The Tourist not only examines the exchange proposition between visitors to the Caribbean, but implicates Lynne as a tourist herself, even in a place with which she has a cultural connection. She appears detached, almost sullen, in these images and performances.
“I was born in America,” said Lynne, “and though my family went back really regularly, and I know Jamaica really well, I’m still American. I walk on the street in Kingston, and I look American … When I’m in the United States, I don’t feel like an American as much as I do when I’m there.” The Tourist seems largely preoccupied with consumption. Lynne poses in trees drinking from coconuts, or sits on a balcony eating bananas, creating divisions between herself and the island. Lynne previously evoked this notion in using Tourist performances to construct actual walls out of cinderblocks, before posing before them on lounge chairs, but has retired that element of her Tourist performance, since Trumpian notions have created a different set of associations with wall-building.

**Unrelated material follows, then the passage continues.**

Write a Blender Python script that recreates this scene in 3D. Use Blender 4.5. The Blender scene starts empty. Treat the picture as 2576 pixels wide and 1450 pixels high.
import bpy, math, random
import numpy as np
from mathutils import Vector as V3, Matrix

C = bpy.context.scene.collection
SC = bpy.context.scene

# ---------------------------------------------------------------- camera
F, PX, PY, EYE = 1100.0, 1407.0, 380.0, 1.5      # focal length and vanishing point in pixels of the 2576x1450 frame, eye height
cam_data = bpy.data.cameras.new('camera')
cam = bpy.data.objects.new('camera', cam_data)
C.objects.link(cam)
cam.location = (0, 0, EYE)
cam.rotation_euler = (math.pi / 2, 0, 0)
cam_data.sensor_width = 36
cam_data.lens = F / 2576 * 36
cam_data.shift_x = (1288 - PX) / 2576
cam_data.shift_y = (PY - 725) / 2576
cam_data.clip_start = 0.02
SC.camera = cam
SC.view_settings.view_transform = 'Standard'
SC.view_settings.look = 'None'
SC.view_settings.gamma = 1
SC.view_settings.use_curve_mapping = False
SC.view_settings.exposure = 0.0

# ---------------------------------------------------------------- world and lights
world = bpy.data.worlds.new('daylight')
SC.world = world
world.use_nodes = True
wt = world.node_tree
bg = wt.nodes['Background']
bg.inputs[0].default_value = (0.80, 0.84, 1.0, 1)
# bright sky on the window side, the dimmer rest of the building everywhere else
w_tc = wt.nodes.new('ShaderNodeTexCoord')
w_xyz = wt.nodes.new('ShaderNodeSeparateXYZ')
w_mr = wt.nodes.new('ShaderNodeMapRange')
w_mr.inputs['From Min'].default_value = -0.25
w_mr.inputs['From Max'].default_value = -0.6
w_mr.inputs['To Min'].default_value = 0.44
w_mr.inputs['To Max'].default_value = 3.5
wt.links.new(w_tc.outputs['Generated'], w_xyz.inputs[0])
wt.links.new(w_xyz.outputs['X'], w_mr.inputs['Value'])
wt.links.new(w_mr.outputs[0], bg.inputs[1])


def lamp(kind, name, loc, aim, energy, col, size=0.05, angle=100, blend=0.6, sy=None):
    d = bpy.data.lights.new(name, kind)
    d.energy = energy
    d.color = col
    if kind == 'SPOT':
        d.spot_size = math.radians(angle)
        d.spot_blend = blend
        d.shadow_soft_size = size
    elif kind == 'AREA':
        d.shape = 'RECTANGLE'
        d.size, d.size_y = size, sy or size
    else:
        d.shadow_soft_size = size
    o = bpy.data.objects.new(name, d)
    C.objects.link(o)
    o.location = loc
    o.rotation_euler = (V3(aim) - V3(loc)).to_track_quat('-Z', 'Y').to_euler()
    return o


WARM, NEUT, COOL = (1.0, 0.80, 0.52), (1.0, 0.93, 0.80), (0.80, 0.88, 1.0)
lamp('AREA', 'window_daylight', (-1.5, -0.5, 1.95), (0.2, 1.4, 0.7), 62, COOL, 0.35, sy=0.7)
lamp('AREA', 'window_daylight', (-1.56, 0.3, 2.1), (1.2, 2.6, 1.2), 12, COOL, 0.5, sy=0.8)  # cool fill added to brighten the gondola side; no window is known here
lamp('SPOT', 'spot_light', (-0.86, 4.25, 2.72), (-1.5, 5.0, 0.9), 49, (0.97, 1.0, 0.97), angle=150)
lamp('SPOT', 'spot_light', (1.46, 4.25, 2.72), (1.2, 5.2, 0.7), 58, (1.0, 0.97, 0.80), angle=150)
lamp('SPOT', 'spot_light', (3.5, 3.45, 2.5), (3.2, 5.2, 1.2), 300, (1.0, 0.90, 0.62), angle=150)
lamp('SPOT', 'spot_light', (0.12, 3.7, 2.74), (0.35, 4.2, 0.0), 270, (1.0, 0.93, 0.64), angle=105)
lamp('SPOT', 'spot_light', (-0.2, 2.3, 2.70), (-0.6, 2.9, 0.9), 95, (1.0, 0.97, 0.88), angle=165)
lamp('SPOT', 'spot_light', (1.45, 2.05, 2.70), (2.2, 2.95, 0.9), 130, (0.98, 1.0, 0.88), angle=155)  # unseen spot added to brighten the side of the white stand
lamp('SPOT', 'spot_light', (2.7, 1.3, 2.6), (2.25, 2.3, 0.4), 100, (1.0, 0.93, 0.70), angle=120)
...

Lynne has been working within the “Paradise” theme for nearly three years now, beginning with an examination of rotting fruit and coconuts, combined with video projections and 1970s industry advertising, which Lynne characterizes as the golden age of Jamaican travel promotion. Paradise (the Architect) is Lynne’s mutation on the native-imaginative spirit of the island, and the largest recent concentration of work featuring images of Paradise was presented as part of her graduate thesis from Cranbrook Academy of Art (Photography ’17). Paradise as a character deals with the fetishization of the body — both literal female body, and the island-as-body — and the thesis presentation
Her current work has also expanded to incorporate machetes as an iconic tool and weapon in Jamaican culture, but also as a symbol of self-protection. In an upcoming installation of sculpture and photography to be included as part of the SculptureX regional symposium, Lynne will present a series of hand-crafted machetes, each designed for six different queer-identified Jamaican women, whose portraits have been taken by Lynne on various trips to Jamaica. The exhibition, titled Soft Thrones, opens August 27 at the University of Toledo Center for the Visual Arts Gallery, located on the campus of the Toledo Museum of Art.

Clearly, for Lynne, these notions of tourism, mirage, and utopia are a rich trove of source material in examining some very big themes about bodies, identity, labor, capitalism, and fantasy. As her trifurcated and complicated performance personas prove, there is no straightforward answer to the questions raised about what lies at the heart of our desires, and to whom we are selling ideas of paradise.
Paradise Travel Company continues at Popps Emporium through August 11, with a final performance on July 28. Soft Thrones opens at Toledo Museum of Art August 27.